• _Written request_:
Retype the whole listing below, character for character.

• _Recorded information_:

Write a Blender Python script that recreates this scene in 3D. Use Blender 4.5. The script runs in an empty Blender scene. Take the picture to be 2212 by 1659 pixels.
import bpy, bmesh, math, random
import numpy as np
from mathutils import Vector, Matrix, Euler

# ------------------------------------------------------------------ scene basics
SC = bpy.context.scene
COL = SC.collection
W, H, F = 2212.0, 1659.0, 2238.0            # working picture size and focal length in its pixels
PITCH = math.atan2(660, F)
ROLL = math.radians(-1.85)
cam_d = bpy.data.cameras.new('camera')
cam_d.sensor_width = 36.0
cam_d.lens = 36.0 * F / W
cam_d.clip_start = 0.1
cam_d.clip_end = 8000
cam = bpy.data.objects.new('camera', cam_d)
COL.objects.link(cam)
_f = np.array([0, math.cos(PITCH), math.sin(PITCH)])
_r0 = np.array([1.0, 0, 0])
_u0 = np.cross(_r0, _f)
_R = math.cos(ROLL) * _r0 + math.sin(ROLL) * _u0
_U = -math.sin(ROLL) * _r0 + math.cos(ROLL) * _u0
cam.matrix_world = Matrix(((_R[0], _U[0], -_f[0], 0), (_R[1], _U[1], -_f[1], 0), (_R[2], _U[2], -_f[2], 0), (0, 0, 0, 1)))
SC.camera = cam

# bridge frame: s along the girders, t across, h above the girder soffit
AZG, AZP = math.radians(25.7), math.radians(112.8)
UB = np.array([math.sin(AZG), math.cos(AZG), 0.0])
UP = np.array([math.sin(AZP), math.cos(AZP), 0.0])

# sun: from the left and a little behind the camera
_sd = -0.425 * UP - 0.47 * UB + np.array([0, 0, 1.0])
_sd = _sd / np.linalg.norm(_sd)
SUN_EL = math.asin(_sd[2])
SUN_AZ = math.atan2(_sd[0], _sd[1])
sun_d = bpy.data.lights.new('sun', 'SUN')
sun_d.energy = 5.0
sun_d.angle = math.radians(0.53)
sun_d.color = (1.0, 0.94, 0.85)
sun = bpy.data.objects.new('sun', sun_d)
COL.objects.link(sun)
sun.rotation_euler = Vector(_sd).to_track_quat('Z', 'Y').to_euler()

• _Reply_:
Write a Blender Python script that recreates this scene in 3D. Use Blender 4.5. The script runs in an empty Blender scene. Take the picture to be 2212 by 1659 pixels.
import bpy, bmesh, math, random
import numpy as np
from mathutils import Vector, Matrix, Euler

# ------------------------------------------------------------------ scene basics
SC = bpy.context.scene
COL = SC.collection
W, H, F = 2212.0, 1659.0, 2238.0            # working picture size and focal length in its pixels
PITCH = math.atan2(660, F)
ROLL = math.radians(-1.85)
cam_d = bpy.data.cameras.new('camera')
cam_d.sensor_width = 36.0
cam_d.lens = 36.0 * F / W
cam_d.clip_start = 0.1
cam_d.clip_end = 8000
cam = bpy.data.objects.new('camera', cam_d)
COL.objects.link(cam)
_f = np.array([0, math.cos(PITCH), math.sin(PITCH)])
_r0 = np.array([1.0, 0, 0])
_u0 = np.cross(_r0, _f)
_R = math.cos(ROLL) * _r0 + math.sin(ROLL) * _u0
_U = -math.sin(ROLL) * _r0 + math.cos(ROLL) * _u0
cam.matrix_world = Matrix(((_R[0], _U[0], -_f[0], 0), (_R[1], _U[1], -_f[1], 0), (_R[2], _U[2], -_f[2], 0), (0, 0, 0, 1)))
SC.camera = cam

# bridge frame: s along the girders, t across, h above the girder soffit
AZG, AZP = math.radians(25.7), math.radians(112.8)
UB = np.array([math.sin(AZG), math.cos(AZG), 0.0])
UP = np.array([math.sin(AZP), math.cos(AZP), 0.0])

# sun: from the left and a little behind the camera
_sd = -0.425 * UP - 0.47 * UB + np.array([0, 0, 1.0])
_sd = _sd / np.linalg.norm(_sd)
SUN_EL = math.asin(_sd[2])
SUN_AZ = math.atan2(_sd[0], _sd[1])
sun_d = bpy.data.lights.new('sun', 'SUN')
sun_d.energy = 5.0
sun_d.angle = math.radians(0.53)
sun_d.color = (1.0, 0.94, 0.85)
sun = bpy.data.objects.new('sun', sun_d)
COL.objects.link(sun)
sun.rotation_euler = Vector(_sd).to_track_quat('Z', 'Y').to_euler()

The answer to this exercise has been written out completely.